In the 1930s, at the exit from the Matka Canyon, an artificial lake with a concrete dam was built on the river Treska for power generation. Construction work on the dam began in 1935, and the hydropower plant launched in 1938 with an installed capacity of 4.2 MW.

The construction was extensive and a collective enterprise, a capital project of its time, but the person most creditable for its development is Miladin Pećinar, the project’s conceptual author, designer and the man who supervised the construction. When the dam was completed, Pećinar stood at the top of it and shouted, “If the dam goes, let the man who designed it go with it!”

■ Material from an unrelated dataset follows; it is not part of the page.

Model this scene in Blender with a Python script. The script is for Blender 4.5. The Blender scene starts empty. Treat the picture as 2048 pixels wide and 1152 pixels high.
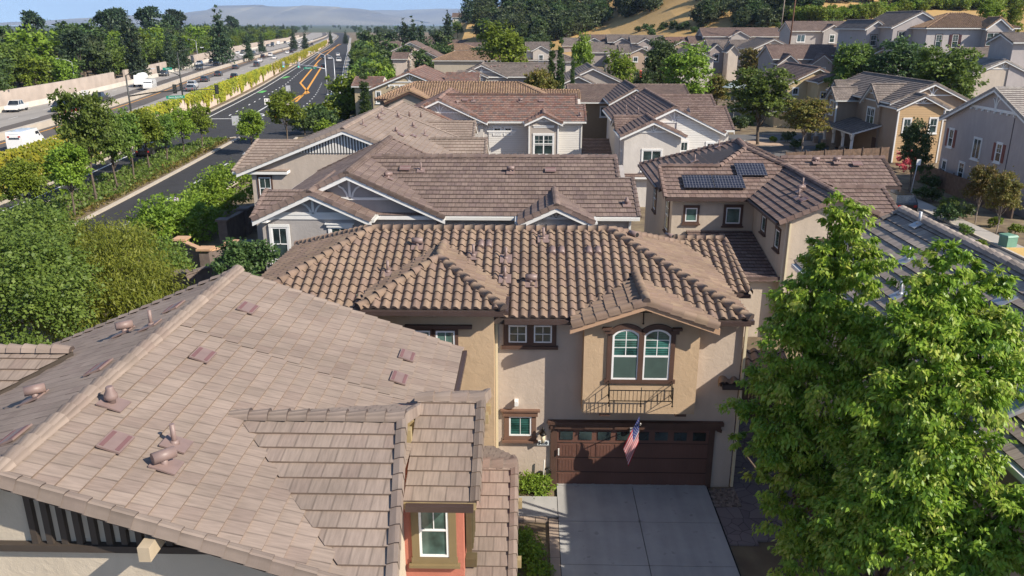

During the Second World War, HPP Matka was one of the strategic facilities over which battles were fought. It was the target of bombings during military operations, during the withdrawal of the fascist forces. There was even an attempt to blow it up, but a group of partisans heroically defended Matka. The dam of the Matka hydropower plant has also saved Skopje from flooding several times, during the great floods of 1962 and 1979, when the dam retained a large quantity of water and contributed to preventing bigger disasters.

Today, the Matka hydropower plant is part of EVN’s renewable energy production in Macedonia. In 2008, it was reconstructed and a completely new hydropower plant was built. Following the construction of a new machine building, located in its immediate vicinity, the old one was decommissioned, after which in 2016 it was converted into an educational/exhibition center.